4. Honki de Only You (Let’s Get Married)
You ever meet someone who’s so charming they can convince you to make terrible decisions? This song is that person. Light, bubbly, and entirely too catchy for its own good. The saxophone solo is particularly dangerous. It’ll lull you into thinking, “Sure, I could get married after one date. Why not?”
5. Broken Eyes
Now this one—this is for the soundtrack of your slow-motion walk into a bar after you've realized your ex is with someone else but you’re totally fine (you’re not). The yearning in her voice matches the saxophone in the background, which, let’s be real, is probably also crying on the inside. It’s an emotionally manipulative track, but hey, what good pop song isn’t?
The Production
Tatsuro Yamashita’s production is slicker than the hair gel that kept Patrick Bateman's comb-back in place. From the intricate guitar work to the layering of synth and percussion, the album sounds like it was engineered by someone who made a deal with the devil to perfect 80s pop. Variety doesn’t sound dated either. In fact, play it for your friends and tell them it’s some obscure indie artist from Brooklyn—most of them will probably buy it. It’s that fresh.
The Legacy
Now, let’s address the elephant in the room: Why did it take so long for the rest of the world to catch on to Variety? Was it a conspiracy? Were we all too busy with Madonna and Michael Jackson to notice this absolute gem of an album sitting in our peripheral vision? Perhaps. But thanks to the internet’s bottomless pit of “suggested videos” and an endless stream of TikTok trends, Variety has found a whole new audience. Its allure is timeless, and its hooks are irresistible.

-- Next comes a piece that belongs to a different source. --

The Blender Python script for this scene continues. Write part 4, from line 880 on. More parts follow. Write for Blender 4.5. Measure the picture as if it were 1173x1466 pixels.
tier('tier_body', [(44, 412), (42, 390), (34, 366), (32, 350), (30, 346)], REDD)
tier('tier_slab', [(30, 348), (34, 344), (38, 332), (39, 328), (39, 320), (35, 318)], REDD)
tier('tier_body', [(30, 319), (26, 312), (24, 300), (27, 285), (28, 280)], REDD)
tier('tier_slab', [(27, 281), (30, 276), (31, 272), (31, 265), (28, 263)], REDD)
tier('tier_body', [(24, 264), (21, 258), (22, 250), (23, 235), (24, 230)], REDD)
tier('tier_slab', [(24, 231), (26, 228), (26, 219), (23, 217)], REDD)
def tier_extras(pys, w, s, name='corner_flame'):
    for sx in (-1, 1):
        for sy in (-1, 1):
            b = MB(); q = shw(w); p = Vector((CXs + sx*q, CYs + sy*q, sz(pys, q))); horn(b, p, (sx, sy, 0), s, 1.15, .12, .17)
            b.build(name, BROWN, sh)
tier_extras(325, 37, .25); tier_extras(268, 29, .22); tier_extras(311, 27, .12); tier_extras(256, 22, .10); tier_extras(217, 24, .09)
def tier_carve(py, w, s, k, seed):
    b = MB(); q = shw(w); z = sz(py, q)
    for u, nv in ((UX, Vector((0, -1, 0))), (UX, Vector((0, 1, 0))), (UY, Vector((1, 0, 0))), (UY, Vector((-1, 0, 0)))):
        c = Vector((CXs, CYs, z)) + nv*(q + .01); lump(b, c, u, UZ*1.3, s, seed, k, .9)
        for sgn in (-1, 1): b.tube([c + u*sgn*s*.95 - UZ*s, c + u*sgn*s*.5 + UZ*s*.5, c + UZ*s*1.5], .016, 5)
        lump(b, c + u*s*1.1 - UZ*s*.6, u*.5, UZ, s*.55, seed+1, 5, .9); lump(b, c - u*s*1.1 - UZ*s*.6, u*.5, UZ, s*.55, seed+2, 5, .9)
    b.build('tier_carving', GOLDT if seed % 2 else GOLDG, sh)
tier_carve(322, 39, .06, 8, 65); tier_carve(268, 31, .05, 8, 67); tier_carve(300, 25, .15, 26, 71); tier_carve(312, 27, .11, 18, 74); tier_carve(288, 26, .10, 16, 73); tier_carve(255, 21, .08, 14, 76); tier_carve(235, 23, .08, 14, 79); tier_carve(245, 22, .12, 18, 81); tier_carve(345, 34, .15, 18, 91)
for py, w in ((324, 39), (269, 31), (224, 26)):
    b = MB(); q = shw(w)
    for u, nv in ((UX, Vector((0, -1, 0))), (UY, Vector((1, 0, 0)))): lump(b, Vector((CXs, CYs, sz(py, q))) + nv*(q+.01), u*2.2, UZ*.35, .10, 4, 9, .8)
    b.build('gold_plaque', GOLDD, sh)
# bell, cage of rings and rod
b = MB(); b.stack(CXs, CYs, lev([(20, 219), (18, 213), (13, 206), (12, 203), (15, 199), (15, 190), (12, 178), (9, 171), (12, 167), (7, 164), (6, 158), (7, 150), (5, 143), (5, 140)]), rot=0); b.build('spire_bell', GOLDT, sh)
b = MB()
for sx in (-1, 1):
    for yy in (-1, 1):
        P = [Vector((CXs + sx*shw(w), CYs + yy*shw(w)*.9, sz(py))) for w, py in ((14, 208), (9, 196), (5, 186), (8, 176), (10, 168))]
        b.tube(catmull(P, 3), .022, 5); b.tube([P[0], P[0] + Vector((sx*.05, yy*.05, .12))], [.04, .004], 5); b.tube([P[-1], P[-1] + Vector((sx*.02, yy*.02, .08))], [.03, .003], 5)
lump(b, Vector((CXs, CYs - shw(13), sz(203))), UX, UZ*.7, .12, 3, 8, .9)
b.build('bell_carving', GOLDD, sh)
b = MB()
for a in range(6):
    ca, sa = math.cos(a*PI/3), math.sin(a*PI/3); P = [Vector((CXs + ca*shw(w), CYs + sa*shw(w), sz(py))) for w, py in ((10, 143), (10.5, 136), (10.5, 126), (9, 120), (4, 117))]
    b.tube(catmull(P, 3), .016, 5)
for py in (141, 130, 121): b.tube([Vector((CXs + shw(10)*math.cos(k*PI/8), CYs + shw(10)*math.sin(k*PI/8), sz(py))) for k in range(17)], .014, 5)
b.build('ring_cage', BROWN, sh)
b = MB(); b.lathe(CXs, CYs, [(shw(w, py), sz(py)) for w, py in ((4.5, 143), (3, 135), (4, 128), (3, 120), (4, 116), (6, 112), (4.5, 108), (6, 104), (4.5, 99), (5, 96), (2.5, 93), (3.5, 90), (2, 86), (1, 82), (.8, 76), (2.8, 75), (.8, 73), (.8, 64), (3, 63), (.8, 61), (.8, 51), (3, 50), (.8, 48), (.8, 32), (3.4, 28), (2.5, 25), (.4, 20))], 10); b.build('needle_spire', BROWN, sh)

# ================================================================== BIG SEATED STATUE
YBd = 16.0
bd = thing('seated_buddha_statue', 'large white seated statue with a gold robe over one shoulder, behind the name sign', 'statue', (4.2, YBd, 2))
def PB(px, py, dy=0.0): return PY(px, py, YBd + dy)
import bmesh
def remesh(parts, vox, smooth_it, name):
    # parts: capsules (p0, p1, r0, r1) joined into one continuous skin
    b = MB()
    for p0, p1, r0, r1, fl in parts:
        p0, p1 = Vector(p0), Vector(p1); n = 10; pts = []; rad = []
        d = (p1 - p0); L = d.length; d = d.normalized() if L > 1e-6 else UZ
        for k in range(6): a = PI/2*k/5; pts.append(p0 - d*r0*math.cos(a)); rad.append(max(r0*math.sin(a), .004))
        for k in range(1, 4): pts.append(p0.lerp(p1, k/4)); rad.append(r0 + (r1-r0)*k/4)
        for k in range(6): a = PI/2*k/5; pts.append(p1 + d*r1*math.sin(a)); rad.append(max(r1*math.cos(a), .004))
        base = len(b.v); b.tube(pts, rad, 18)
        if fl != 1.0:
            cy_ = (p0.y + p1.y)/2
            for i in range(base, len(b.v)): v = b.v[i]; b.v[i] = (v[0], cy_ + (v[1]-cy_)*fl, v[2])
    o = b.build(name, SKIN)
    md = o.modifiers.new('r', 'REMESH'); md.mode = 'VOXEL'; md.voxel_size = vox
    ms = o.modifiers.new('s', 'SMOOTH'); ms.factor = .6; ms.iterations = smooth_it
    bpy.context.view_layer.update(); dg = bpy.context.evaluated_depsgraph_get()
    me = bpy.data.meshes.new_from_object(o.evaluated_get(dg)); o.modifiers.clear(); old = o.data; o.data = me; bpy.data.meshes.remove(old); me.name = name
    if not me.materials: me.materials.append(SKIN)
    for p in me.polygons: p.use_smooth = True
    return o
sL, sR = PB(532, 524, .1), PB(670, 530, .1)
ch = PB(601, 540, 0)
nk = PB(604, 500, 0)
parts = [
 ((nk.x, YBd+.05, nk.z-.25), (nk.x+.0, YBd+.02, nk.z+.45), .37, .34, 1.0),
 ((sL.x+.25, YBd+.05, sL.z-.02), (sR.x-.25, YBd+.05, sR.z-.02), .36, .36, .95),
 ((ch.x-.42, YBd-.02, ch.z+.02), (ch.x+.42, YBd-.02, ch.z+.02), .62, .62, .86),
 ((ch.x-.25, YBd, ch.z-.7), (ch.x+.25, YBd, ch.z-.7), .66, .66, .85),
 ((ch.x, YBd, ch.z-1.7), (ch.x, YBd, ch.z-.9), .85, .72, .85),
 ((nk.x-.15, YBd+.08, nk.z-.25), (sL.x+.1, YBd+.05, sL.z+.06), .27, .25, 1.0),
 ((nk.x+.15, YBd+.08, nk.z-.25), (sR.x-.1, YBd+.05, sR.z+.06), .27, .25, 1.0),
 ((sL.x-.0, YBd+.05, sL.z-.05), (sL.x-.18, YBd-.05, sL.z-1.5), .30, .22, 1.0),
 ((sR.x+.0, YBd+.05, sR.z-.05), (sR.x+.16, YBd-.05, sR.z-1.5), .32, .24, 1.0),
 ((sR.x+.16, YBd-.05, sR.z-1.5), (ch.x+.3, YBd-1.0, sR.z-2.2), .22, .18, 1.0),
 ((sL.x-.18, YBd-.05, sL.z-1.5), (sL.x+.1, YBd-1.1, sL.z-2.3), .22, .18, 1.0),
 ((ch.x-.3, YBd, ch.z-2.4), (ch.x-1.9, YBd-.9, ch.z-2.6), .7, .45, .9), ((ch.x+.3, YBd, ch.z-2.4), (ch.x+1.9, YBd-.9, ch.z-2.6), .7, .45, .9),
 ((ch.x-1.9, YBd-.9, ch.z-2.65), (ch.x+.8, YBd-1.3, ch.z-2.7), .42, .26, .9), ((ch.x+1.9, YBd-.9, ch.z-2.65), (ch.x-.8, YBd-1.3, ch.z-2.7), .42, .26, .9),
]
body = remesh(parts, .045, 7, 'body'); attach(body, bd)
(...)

So while we could be cynical and chalk it up to mere nostalgia, the truth is, Variety is just that good. And it’s about time we all recognized it.
In conclusion, if you haven’t yet taken the plunge into Mariya Takeuchi’s Variety, consider this your formal invitation. You’ll get smooth grooves, killer basslines, and saxophone solos that will make you feel emotions you didn’t even know existed. If nothing else, you’ll finally understand what all those TikTok remixes were about.